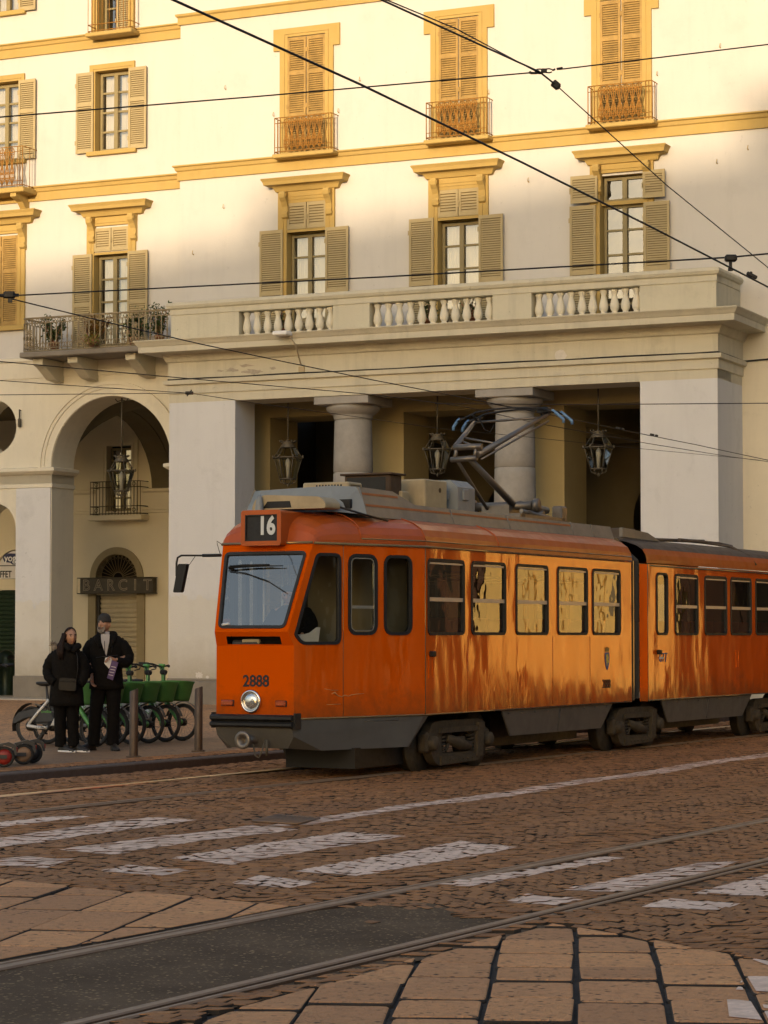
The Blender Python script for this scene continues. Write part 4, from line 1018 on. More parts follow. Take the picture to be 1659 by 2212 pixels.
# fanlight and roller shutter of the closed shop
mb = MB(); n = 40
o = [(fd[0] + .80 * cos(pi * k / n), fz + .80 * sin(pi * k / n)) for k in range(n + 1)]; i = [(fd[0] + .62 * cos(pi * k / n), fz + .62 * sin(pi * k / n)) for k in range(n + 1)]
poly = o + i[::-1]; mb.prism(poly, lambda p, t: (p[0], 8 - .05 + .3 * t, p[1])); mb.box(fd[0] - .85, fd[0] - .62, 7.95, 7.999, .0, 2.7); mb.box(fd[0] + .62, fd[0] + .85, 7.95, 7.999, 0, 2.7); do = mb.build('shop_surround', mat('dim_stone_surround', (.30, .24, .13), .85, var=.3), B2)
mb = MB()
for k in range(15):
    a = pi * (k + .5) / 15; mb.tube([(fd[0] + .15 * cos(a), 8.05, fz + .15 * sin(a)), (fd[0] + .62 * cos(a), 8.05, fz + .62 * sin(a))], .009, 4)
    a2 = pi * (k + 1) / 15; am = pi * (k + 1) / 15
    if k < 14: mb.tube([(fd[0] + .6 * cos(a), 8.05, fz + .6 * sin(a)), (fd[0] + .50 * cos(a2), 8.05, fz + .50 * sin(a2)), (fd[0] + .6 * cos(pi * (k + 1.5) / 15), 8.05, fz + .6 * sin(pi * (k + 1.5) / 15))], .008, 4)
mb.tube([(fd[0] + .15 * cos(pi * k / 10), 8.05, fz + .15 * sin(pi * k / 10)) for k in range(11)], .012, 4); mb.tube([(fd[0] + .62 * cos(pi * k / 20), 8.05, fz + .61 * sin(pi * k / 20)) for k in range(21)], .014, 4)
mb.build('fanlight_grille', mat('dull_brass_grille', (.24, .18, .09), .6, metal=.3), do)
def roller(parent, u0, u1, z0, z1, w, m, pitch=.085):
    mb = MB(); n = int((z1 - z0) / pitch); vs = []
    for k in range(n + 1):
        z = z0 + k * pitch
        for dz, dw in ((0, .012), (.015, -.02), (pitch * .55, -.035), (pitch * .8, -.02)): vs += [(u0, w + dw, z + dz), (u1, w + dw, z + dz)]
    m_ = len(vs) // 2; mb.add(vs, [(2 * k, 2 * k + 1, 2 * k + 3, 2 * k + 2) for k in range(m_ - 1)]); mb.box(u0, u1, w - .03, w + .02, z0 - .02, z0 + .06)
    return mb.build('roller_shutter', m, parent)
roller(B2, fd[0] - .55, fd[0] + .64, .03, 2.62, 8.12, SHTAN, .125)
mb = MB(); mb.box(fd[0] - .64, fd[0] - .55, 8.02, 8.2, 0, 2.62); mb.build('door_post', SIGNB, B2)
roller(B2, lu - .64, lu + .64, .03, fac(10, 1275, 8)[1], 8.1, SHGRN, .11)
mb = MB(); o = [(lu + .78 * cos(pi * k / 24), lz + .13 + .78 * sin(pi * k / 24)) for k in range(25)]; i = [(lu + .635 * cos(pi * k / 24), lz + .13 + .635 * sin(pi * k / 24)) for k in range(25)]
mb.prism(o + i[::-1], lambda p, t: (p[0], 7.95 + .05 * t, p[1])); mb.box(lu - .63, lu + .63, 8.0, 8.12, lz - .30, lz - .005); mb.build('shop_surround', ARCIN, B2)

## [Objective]
Except for the pictures, give all the material above again verbatim.

## [Answer for this exercise]
The Blender Python script for this scene continues. Write part 4, from line 1018 on. More parts follow. Take the picture to be 1659 by 2212 pixels.
# fanlight and roller shutter of the closed shop
mb = MB(); n = 40
o = [(fd[0] + .80 * cos(pi * k / n), fz + .80 * sin(pi * k / n)) for k in range(n + 1)]; i = [(fd[0] + .62 * cos(pi * k / n), fz + .62 * sin(pi * k / n)) for k in range(n + 1)]
poly = o + i[::-1]; mb.prism(poly, lambda p, t: (p[0], 8 - .05 + .3 * t, p[1])); mb.box(fd[0] - .85, fd[0] - .62, 7.95, 7.999, .0, 2.7); mb.box(fd[0] + .62, fd[0] + .85, 7.95, 7.999, 0, 2.7); do = mb.build('shop_surround', mat('dim_stone_surround', (.30, .24, .13), .85, var=.3), B2)
mb = MB()
for k in range(15):
    a = pi * (k + .5) / 15; mb.tube([(fd[0] + .15 * cos(a), 8.05, fz + .15 * sin(a)), (fd[0] + .62 * cos(a), 8.05, fz + .62 * sin(a))], .009, 4)
    a2 = pi * (k + 1) / 15; am = pi * (k + 1) / 15
    if k < 14: mb.tube([(fd[0] + .6 * cos(a), 8.05, fz + .6 * sin(a)), (fd[0] + .50 * cos(a2), 8.05, fz + .50 * sin(a2)), (fd[0] + .6 * cos(pi * (k + 1.5) / 15), 8.05, fz + .6 * sin(pi * (k + 1.5) / 15))], .008, 4)
mb.tube([(fd[0] + .15 * cos(pi * k / 10), 8.05, fz + .15 * sin(pi * k / 10)) for k in range(11)], .012, 4); mb.tube([(fd[0] + .62 * cos(pi * k / 20), 8.05, fz + .61 * sin(pi * k / 20)) for k in range(21)], .014, 4)
mb.build('fanlight_grille', mat('dull_brass_grille', (.24, .18, .09), .6, metal=.3), do)
def roller(parent, u0, u1, z0, z1, w, m, pitch=.085):
    mb = MB(); n = int((z1 - z0) / pitch); vs = []
    for k in range(n + 1):
        z = z0 + k * pitch
        for dz, dw in ((0, .012), (.015, -.02), (pitch * .55, -.035), (pitch * .8, -.02)): vs += [(u0, w + dw, z + dz), (u1, w + dw, z + dz)]
    m_ = len(vs) // 2; mb.add(vs, [(2 * k, 2 * k + 1, 2 * k + 3, 2 * k + 2) for k in range(m_ - 1)]); mb.box(u0, u1, w - .03, w + .02, z0 - .02, z0 + .06)
    return mb.build('roller_shutter', m, parent)
roller(B2, fd[0] - .55, fd[0] + .64, .03, 2.62, 8.12, SHTAN, .125)
mb = MB(); mb.box(fd[0] - .64, fd[0] - .55, 8.02, 8.2, 0, 2.62); mb.build('door_post', SIGNB, B2)
roller(B2, lu - .64, lu + .64, .03, fac(10, 1275, 8)[1], 8.1, SHGRN, .11)
mb = MB(); o = [(lu + .78 * cos(pi * k / 24), lz + .13 + .78 * sin(pi * k / 24)) for k in range(25)]; i = [(lu + .635 * cos(pi * k / 24), lz + .13 + .635 * sin(pi * k / 24)) for k in range(25)]
mb.prism(o + i[::-1], lambda p, t: (p[0], 7.95 + .05 * t, p[1])); mb.box(lu - .63, lu + .63, 8.0, 8.12, lz - .30, lz - .005); mb.build('shop_surround', ARCIN, B2)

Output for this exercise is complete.